Hadirnya muslim dalam kehidupan di dunia adalah sebagai khalifah. Keberadaannya memiliki tugas sebagai pemeliharaan terhadap bumi dan apa yang ada di dalamnya. Dengan demikian saat mengelola harta kekayaan, orientasinya adalah menyejahterakan bukan ketamakan. Maka dari itu, islam mempunyai caranya sendiri dalam pengelolaan harta. Islam tentunya telah mengatur kehidupan seorang hamba secara kompleks tanpa melalaikan satu hal apapun, terutama hal bertekaitan dengan manusia lainnya, atau disebut juga muamalah. Dari segi pengelolaan harta islam sangat penting zuu mall atau pemilik harta melakukan sistem POAC yaitu planning, organaizing, actualing, dan controlling pada setiap harta yang ia miliki, agar tidak salah dalam mendistribusikan ataupunmenggunakan hartanya.
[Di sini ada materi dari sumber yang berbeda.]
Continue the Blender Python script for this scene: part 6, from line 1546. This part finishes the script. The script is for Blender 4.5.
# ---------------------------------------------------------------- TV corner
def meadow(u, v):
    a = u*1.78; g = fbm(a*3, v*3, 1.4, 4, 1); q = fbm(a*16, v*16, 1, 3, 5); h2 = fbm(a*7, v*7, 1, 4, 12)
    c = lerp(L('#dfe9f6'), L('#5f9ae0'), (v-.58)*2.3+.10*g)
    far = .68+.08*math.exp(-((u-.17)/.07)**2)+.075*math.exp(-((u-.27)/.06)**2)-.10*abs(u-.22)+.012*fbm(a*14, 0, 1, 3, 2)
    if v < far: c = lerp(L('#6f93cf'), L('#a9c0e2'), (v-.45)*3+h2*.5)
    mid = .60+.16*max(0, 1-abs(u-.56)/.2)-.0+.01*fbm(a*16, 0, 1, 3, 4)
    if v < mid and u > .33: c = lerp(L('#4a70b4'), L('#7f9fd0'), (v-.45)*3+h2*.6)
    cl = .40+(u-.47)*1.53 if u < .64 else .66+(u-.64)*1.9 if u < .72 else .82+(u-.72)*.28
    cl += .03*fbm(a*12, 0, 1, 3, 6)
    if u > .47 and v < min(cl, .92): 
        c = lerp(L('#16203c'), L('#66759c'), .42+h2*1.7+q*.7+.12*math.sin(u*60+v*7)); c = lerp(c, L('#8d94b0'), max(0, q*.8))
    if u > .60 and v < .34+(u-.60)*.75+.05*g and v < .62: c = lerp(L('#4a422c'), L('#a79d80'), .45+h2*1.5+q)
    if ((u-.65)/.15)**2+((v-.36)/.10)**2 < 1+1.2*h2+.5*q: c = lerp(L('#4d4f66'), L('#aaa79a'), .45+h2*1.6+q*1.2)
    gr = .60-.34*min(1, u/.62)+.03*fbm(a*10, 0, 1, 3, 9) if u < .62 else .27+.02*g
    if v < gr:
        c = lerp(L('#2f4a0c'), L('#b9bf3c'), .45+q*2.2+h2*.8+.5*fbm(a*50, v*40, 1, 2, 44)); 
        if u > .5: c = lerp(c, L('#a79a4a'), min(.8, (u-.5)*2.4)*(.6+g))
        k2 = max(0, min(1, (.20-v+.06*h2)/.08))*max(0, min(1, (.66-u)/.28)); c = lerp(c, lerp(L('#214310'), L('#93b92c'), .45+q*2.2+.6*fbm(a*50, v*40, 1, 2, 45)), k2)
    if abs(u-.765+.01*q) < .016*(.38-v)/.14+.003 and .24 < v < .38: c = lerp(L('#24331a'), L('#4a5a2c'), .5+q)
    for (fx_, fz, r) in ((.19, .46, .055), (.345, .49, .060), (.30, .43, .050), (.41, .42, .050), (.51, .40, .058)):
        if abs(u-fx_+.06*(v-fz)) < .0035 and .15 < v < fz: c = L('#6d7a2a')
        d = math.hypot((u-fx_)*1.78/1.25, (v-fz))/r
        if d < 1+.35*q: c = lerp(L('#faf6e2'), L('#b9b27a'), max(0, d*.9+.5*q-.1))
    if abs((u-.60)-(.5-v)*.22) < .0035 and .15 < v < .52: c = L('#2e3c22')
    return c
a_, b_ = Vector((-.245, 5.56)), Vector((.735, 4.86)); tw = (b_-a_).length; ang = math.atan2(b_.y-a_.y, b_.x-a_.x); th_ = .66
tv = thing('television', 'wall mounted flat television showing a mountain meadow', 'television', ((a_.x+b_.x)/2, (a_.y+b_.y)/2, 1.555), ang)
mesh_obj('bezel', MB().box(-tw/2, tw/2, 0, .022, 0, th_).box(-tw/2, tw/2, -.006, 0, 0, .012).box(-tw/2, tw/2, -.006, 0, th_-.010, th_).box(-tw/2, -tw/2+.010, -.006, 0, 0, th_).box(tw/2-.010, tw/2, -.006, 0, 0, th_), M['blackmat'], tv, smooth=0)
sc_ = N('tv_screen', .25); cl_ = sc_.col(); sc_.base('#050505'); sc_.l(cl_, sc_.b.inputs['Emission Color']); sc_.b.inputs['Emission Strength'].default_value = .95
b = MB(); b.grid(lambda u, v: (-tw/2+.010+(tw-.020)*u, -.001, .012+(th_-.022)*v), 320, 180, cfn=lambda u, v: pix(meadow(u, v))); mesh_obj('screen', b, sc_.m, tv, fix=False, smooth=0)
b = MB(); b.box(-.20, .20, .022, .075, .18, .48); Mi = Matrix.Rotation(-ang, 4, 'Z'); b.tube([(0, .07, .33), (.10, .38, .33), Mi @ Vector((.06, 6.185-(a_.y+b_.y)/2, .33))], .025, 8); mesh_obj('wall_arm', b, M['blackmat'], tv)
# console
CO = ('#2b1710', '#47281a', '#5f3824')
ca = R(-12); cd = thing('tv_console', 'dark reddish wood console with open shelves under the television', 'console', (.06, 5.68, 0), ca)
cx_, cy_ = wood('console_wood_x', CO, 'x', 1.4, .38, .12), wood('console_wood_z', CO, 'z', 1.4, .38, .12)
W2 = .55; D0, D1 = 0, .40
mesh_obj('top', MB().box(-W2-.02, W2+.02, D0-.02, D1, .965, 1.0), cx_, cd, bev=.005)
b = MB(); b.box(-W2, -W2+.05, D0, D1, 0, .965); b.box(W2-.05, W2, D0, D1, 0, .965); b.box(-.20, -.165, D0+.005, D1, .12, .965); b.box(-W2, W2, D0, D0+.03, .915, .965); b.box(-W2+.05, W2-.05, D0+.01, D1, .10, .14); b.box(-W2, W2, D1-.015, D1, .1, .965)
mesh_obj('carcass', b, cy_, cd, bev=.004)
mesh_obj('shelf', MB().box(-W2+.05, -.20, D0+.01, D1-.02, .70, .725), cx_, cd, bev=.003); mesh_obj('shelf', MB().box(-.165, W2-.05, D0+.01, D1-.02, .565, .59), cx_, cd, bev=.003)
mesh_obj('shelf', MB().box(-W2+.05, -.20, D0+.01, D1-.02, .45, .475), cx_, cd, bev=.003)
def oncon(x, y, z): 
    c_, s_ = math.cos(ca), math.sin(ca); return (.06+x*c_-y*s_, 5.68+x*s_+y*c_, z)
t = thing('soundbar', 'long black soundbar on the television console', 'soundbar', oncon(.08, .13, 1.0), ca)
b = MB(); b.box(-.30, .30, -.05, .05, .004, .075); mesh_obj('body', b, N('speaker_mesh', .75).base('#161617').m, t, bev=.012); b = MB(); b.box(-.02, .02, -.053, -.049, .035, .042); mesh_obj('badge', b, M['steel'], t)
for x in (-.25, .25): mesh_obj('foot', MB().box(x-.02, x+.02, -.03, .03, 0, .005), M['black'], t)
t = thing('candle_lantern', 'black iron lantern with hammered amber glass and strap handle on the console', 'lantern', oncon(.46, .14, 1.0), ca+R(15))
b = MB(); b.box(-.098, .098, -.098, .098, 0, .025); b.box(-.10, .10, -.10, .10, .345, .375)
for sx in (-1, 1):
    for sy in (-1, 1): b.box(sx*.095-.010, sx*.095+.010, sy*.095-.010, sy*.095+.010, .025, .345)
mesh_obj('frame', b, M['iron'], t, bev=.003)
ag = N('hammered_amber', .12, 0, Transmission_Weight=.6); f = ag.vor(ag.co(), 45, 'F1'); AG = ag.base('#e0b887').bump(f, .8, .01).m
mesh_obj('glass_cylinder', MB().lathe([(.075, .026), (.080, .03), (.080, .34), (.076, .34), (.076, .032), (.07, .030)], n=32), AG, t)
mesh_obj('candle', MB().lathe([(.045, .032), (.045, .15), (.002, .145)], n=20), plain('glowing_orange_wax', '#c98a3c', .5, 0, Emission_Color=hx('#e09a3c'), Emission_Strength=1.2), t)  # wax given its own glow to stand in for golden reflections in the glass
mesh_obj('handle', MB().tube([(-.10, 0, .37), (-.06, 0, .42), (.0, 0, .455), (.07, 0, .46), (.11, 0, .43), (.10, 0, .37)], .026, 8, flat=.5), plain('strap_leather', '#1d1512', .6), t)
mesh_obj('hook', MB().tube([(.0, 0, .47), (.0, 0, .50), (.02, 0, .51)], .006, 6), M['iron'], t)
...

Dalam islam juga kita membedakan antara kebutuhan dan kemauan secara kompleks, bukan hanya sekedar makna secara etimilogi ataupun terminologinya. Namun, islam mencontohkan arti dari kata kebutuhan itu sendiri sehingga tidak akan ada harta yang nantinya terbuang secara sia-sia (mubazzir). Islam juga memberi cara bahwa harta bukan hanya sebagai alat tukar, namun juga alat penghubung antara dunia dan akhirat. Zakat sendiri seperti pembersih jiwa sang pemilik harta tentunya didalam konteks ini tak hanya sekedar membayar namun juga menjalankan konsep ta’awun yaitu tolong menolong sesame umat.
Dari uraian di atas riba merupakan hal yang diharmkan secra keras dalam ajaran agama islam karena riba sendiri merugikan orang-orang yang berhutang, sedangkan yang menghutangi semakin kaya dan menganggap orang miskin tetap miskin dan hina. Riba sendiri secara tidak lansung akan mengeksploitasi orang-orang yang tidak paham dengan sistem yang berjalan. Islam mengharamkan riba selain telah tercantum secara tegas dalam al-Qur'an surat al-Baqarah ayat 278-279 yang merupakan ayat terakhir tentang pengharaman riba, juga mengandung unsur eksploitasi. Dalam surat al-baqarah disebutkan tidak boleh menganiaya dan tidak (pula) dianiaya, maksudnya adalah tidak boleh melipat gandakan uang yang telah dihutangkan, juga karena dalam kegiatannya cenderung merugikan orang lain.